Lors de sa rencontre avec sa femme, il ressent un lien spirituel fort avec elle. Elle donne naissance à leurs trois enfants et leur transmet sa foi. «Ma femme et moi étions sur un pied d'égalité, raconte-t-il. Je n'avais pas conscience que ce serait si difficile pour moi.»

Le père de famille finit par faire son coming out

Mais Samuel Jost souffre et ne veut plus le cacher. Il décide de faire son coming out alors que son fils Marc a la vingtaine. Il le révèle en même temps à sa femme et à ses enfants. «À ce moment-là, j'étais tombé profondément amoureux d'un homme et j'ai réalisé que je devais l'assumer.»

Deux décennies après cette révélation, père et fils suivent la journée de votation sur le mariage pour tous dans un restaurant de camping, au bord du lac de Thoune. Les premières projections indiquent une approbation à 64%. Un chiffre qui restera stable jusqu'au bout de la journée.

«C'est incroyable de devoir voter là-dessus en 2021, quand même!», s'exclame une serveuse à la voix rauque. Assis avec son père, Marc Jost garde le silence.

Sous le feu des projecteurs

Les dernières semaines ont été intenses pour le politicien, sous le feu des projecteurs en Suisse alémanique. Dans les émissions politiques «Arena» et «Le Club», il était l'une des voix fortes de l'opposition au don de sperme pour les couples lesbiens et de l'adoption pour les homosexuels. «Il est inacceptable de faire grandir des enfants sans père, sans que ceux-ci aient quoi que ce soit à dire», a-t-il défendu sur les plateaux de télévision.

«Je suis fier de mon fils»

Mais Samuel Jost ne le prend pas mal: il est très impressionné par ses apparitions télévisées. «Je suis fier de mon fils. Il présente bien, est intelligent et argumente bien.» Le raisonnement de son fils lui paraît logique. Lui-même avait l'habitude de tenir des positions similaires.

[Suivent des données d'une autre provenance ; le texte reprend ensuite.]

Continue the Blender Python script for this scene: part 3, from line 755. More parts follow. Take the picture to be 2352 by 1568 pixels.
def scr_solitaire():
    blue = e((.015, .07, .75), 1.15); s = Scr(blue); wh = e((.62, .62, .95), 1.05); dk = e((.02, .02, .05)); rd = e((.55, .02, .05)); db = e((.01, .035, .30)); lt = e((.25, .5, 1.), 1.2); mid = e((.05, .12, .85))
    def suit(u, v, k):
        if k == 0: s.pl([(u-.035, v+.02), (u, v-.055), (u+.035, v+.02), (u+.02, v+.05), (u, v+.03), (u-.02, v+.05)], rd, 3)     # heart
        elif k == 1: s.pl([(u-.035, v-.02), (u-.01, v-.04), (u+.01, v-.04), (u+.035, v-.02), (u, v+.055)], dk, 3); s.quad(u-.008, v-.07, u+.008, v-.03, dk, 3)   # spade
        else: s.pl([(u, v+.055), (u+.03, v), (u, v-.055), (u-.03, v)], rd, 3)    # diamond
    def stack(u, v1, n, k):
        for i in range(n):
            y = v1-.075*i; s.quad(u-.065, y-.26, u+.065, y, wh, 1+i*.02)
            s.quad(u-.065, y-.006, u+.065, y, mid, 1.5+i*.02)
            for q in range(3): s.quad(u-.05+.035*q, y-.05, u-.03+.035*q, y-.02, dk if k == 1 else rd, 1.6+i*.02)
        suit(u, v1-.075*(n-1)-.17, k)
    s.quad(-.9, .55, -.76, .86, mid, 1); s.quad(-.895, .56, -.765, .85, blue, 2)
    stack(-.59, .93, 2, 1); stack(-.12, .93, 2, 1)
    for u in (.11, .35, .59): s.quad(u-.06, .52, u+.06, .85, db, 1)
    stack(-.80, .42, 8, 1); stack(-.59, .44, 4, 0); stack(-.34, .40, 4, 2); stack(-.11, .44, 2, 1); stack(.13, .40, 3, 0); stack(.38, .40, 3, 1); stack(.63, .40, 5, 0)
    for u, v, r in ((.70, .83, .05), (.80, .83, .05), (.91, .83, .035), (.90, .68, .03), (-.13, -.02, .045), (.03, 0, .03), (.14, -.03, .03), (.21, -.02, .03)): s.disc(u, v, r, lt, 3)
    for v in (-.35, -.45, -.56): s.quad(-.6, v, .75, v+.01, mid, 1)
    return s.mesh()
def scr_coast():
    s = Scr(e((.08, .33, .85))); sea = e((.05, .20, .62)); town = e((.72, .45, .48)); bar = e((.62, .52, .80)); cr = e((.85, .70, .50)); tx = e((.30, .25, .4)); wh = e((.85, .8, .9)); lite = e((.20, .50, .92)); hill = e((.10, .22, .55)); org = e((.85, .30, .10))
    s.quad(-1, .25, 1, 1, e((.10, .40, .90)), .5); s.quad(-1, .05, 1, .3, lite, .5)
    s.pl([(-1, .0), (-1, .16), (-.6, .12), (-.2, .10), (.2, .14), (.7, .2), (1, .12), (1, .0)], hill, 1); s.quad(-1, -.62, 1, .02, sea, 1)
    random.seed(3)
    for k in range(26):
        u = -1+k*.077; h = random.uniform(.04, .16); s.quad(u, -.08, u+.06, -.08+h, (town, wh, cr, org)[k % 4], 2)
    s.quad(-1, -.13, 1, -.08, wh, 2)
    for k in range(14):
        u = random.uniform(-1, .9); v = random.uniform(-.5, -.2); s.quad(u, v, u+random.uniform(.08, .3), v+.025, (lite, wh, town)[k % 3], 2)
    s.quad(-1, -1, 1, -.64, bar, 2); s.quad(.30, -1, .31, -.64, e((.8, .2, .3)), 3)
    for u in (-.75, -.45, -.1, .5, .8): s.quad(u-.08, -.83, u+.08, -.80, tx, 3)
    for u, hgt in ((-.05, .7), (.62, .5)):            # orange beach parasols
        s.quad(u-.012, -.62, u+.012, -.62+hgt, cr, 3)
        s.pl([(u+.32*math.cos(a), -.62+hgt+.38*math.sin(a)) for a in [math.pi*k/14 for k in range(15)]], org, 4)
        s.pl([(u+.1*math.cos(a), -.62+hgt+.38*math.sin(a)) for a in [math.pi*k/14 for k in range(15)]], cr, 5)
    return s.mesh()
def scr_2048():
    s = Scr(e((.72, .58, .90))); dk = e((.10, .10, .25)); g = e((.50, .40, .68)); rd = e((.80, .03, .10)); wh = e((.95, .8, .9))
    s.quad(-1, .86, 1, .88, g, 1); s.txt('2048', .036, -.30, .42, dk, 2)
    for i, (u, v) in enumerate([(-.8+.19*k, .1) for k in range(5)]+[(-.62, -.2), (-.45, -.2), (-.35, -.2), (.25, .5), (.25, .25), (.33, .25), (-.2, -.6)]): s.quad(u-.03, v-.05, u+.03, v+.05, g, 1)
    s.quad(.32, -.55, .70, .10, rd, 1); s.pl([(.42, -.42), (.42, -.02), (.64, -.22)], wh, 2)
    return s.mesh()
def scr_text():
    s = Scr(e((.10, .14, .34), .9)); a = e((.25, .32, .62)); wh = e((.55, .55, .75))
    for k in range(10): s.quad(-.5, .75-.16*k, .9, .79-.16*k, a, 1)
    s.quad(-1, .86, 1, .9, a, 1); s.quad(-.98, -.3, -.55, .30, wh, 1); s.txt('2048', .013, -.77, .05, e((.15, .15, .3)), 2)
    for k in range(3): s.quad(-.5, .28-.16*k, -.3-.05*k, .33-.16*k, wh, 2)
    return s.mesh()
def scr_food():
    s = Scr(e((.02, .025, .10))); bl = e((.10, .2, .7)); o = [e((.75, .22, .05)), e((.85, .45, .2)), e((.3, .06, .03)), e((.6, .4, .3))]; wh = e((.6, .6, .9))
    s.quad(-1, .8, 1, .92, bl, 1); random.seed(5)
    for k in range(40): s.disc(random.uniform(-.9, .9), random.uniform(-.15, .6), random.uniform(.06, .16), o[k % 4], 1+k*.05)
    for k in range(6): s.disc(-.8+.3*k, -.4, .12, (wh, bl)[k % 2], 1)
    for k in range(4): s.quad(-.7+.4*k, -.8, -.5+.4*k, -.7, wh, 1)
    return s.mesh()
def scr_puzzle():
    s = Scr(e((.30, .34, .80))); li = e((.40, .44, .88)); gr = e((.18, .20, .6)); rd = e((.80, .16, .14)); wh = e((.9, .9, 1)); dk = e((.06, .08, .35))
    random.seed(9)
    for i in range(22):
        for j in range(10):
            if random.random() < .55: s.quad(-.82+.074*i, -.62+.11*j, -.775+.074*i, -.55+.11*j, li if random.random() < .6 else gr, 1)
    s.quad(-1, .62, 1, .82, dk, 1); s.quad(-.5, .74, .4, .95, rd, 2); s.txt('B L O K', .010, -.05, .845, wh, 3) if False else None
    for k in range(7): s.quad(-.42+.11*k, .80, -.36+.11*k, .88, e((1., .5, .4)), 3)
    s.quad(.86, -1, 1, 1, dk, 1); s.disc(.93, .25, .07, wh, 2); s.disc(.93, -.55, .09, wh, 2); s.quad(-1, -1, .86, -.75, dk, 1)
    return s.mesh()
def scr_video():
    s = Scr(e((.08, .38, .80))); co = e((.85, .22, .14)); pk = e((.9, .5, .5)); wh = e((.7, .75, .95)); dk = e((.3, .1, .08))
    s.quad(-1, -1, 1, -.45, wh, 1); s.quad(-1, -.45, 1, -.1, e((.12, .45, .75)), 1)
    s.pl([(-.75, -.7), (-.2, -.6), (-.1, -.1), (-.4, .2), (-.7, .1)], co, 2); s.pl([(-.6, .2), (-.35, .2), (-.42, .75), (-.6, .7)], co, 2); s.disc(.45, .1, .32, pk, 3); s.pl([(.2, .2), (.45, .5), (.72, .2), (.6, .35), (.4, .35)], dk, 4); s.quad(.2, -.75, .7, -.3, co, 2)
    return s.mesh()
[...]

«Marc est fortement orienté vers une position idéaliste, poursuit-il calmement, et c'est quelque chose que je peux comprendre. Ma réalité est simplement devenue différente entre-temps.»

«Nous fêtons Noël ensemble»

Samuel Jost vit aujourd'hui avec son compagnon, un violoncelliste, à Fribourg-en-Brisgau, en Allemagne. Il se rend régulièrement à Brienz (BE) pour voir ses enfants et petits-enfants. Il a gardé la foi, mais pas le contact avec l'Église. Et il dit pouvoir très bien imaginer convertir son partenariat enregistré en mariage.

Son fils Marc ne pense pas qu'un homosexuel y ait droit. Néanmoins, il accepte la relation de son père. Il parle d'un processus d'apprentissage: «Au début, j'étais réservé et sceptique. Aujourd'hui, je connais bien le partenaire de mon père. Nous assistons à ses concerts et fêtons Noël ensemble».

Une relation solide

La relation entre le père et le fils est meilleure aujourd'hui qu'elle ne l'était auparavant. «Mon engagement contre le mariage pour tous n'a été possible que parce que nous avons une relation solide, déclare Marc. Sinon, je ne l'aurais pas fait.»

Néanmoins, tous deux sont soulagés que le vote, un moment intense pour tous les deux, soit maintenant terminé. Ils vont laisser la question en suspens pour l'instant.